3) If you’re close to retirement or just can’t seem to close the retirement savings gap then consider downsizing your expenses. Many retirees see their expenses decrease a little anyway because they don’t need to pay for work clothes, transportation or save for retirement.

That’s a start but you might have to cut further if your savings are coming up short.

  • Consider moving to a smaller home or apartment
  • Consider selling your home to your children on the term that you get to live rent-free but they get the house in your estate
  • Cutting back to one car instead of two can save more than $4,000 a year for the average family
  • Look for free community or senior events rather than more expensive outings

4) A more drastic move (literally) may be to move to a retirement-friendly state with no capital gains or income taxes. Eleven states charge either no capital gains tax on investments, no income tax or both.

States with no capital gains and no income tax include Florida, Nevada, Texas, South Dakota, Wyoming, Washington and Alaska.

If you’re still stretched for expenses in retirement, you could consider moving to another country with an even lower cost-of-living. You’ll still receive your social security and healthcare in many countries in Latin America is a fraction of the cost in the States.

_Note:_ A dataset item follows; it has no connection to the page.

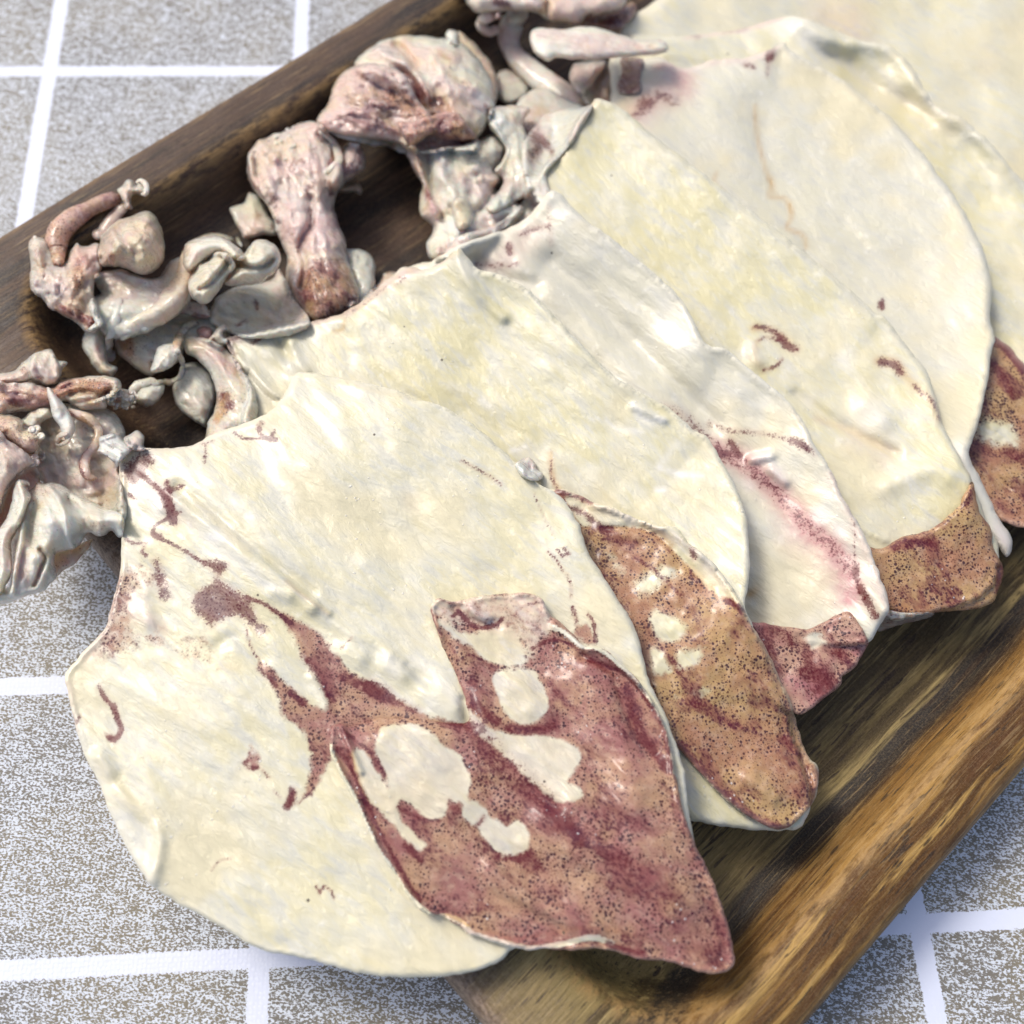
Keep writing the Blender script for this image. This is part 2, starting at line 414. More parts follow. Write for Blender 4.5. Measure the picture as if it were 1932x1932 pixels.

My family lives on about $1,900 a month here in Medellin, Colombia. That includes all the amenities you would expect of a large city, health insurance for two adults and a child, and annual vacations back to the United States.

What NOT to Do to Avoid a Retirement Crisis

Whatever you do, don’t freak out and chase risky investments. Investing all your money in stocks rather than a mix of bonds, stocks and real estate or chasing risky investments is the worst thing you can do to close the retirement gap.

The bull market in stocks is the second-longest in history. That isn’t going to last forever and investors have a horrible track record of timing when to sell investments. That means putting all your money in stocks is only going to mean losing money when the crash finally comes.

Instead, focus on saving or making more money. Invest in a diversified portfolio of stocks, bonds and real estate that won’t crumble when the market does.

The retirement savings crisis is coming and there isn’t much states can do about it collectively. The fact is that people just aren’t ready for retirement with average retirement savings in each state that is well below what’s needed to pay living expenses. They’ll need to work longer and spend less. You can avoid the worst of this by saving more and planning now. Take the steps now to avoid a retirement savings gap and enjoy the retirement you deserve.